Exercise description: Return the first line, the line containing "part('shoe_moulding', b, m_nose, riser)", and every line between them, exactly as they stand.
-- begin Data extract --
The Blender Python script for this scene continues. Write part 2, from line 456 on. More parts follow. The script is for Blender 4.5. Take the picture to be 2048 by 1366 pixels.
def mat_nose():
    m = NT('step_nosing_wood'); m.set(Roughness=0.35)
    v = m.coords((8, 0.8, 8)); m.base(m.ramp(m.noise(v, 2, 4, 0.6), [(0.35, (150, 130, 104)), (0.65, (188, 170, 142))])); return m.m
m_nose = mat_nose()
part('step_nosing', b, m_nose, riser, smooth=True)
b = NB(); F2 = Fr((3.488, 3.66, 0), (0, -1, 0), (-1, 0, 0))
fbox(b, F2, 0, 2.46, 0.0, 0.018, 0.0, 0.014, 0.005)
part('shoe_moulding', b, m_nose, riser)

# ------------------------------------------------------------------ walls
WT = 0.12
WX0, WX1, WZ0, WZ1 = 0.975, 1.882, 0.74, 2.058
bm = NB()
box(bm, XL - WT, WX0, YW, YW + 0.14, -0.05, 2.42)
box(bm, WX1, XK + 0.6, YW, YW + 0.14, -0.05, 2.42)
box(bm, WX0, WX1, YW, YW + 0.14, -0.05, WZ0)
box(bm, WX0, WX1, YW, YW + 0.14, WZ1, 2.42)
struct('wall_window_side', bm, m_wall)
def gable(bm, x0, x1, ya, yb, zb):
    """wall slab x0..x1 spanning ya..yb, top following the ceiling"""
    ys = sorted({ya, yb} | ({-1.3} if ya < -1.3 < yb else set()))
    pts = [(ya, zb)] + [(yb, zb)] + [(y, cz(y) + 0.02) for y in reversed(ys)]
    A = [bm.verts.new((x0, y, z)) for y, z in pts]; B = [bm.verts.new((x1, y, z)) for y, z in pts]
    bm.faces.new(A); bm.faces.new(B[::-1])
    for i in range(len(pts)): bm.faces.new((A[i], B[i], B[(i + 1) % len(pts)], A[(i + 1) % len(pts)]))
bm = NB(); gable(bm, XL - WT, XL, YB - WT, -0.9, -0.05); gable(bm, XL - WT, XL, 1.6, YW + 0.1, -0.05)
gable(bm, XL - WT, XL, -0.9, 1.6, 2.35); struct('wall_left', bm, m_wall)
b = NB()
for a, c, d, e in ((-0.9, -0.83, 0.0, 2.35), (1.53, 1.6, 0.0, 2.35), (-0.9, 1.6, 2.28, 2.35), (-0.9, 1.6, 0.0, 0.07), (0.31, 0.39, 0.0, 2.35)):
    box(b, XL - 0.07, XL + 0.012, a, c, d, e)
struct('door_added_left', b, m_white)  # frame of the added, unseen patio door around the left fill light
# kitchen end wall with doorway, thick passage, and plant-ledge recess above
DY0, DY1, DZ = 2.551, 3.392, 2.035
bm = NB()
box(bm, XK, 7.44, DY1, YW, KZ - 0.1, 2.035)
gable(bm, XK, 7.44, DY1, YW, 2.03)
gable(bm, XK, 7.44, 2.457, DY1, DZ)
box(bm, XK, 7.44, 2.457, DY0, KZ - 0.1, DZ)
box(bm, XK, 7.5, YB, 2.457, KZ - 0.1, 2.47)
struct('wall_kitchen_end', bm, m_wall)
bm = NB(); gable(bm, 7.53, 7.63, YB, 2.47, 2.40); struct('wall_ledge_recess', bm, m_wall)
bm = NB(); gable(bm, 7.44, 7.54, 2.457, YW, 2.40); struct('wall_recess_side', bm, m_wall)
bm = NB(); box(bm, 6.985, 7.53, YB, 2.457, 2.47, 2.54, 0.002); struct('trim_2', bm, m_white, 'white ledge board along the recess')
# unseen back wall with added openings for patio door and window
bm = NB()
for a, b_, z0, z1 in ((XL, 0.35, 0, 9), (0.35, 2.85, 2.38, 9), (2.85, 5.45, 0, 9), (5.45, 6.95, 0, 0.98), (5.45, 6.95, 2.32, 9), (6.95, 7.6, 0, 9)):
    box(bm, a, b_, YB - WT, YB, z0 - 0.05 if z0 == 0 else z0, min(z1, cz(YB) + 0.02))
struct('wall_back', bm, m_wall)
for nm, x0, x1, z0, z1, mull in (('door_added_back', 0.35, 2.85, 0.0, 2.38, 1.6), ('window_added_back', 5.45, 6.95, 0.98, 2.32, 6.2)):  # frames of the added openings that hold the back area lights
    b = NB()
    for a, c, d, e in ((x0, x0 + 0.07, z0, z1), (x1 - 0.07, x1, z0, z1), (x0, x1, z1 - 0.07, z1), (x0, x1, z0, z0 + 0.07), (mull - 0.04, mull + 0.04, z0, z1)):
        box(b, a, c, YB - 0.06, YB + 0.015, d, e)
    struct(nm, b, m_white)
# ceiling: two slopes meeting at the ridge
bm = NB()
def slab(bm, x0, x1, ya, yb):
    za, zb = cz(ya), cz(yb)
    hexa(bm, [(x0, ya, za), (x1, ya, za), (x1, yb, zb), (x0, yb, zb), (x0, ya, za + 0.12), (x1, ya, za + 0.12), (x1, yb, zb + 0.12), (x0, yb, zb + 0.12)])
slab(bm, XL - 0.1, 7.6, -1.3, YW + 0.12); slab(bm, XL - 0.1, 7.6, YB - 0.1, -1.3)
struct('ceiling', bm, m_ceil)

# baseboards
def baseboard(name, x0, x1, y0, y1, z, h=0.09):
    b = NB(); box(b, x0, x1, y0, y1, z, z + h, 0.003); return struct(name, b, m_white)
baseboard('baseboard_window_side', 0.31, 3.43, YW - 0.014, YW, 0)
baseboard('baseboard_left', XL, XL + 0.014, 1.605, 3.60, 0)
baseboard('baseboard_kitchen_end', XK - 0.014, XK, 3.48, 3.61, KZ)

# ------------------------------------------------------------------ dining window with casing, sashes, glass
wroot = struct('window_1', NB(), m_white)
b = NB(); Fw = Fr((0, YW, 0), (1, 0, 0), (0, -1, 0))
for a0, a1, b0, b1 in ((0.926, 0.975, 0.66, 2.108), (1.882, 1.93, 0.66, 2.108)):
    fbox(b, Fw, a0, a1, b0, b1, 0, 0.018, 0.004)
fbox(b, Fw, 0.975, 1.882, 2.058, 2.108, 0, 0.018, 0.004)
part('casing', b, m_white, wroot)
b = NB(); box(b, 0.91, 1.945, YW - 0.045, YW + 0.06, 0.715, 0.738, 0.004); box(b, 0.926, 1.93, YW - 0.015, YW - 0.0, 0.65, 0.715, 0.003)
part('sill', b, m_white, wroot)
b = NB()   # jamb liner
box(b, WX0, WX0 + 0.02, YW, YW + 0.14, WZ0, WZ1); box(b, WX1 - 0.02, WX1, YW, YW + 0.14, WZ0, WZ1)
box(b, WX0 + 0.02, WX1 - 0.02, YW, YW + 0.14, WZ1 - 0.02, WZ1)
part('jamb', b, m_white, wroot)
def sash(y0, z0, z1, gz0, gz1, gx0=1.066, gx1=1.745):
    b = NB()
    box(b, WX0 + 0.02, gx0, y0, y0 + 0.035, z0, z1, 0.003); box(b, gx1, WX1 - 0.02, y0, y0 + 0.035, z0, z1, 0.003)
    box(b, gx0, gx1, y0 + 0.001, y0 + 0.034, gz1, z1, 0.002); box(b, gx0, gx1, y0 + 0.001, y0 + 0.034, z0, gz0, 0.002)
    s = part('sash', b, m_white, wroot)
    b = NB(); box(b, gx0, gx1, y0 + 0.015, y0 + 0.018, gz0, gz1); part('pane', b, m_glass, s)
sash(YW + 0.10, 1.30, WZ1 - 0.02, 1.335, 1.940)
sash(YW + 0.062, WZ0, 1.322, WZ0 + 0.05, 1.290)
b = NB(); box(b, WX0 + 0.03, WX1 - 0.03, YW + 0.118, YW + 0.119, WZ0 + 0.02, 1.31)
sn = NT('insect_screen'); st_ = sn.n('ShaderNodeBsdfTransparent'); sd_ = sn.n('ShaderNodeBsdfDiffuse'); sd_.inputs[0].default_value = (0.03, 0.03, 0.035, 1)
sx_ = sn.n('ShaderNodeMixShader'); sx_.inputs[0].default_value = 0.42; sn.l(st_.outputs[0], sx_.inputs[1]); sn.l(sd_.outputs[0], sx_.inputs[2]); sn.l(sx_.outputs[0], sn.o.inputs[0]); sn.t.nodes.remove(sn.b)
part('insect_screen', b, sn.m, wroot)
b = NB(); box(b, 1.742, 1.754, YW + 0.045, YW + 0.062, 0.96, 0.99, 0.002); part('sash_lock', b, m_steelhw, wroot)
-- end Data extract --
Answer to this task:
The Blender Python script for this scene continues. Write part 2, from line 456 on. More parts follow. The script is for Blender 4.5. Take the picture to be 2048 by 1366 pixels.
def mat_nose():
    m = NT('step_nosing_wood'); m.set(Roughness=0.35)
    v = m.coords((8, 0.8, 8)); m.base(m.ramp(m.noise(v, 2, 4, 0.6), [(0.35, (150, 130, 104)), (0.65, (188, 170, 142))])); return m.m
m_nose = mat_nose()
part('step_nosing', b, m_nose, riser, smooth=True)
b = NB(); F2 = Fr((3.488, 3.66, 0), (0, -1, 0), (-1, 0, 0))
fbox(b, F2, 0, 2.46, 0.0, 0.018, 0.0, 0.014, 0.005)
part('shoe_moulding', b, m_nose, riser)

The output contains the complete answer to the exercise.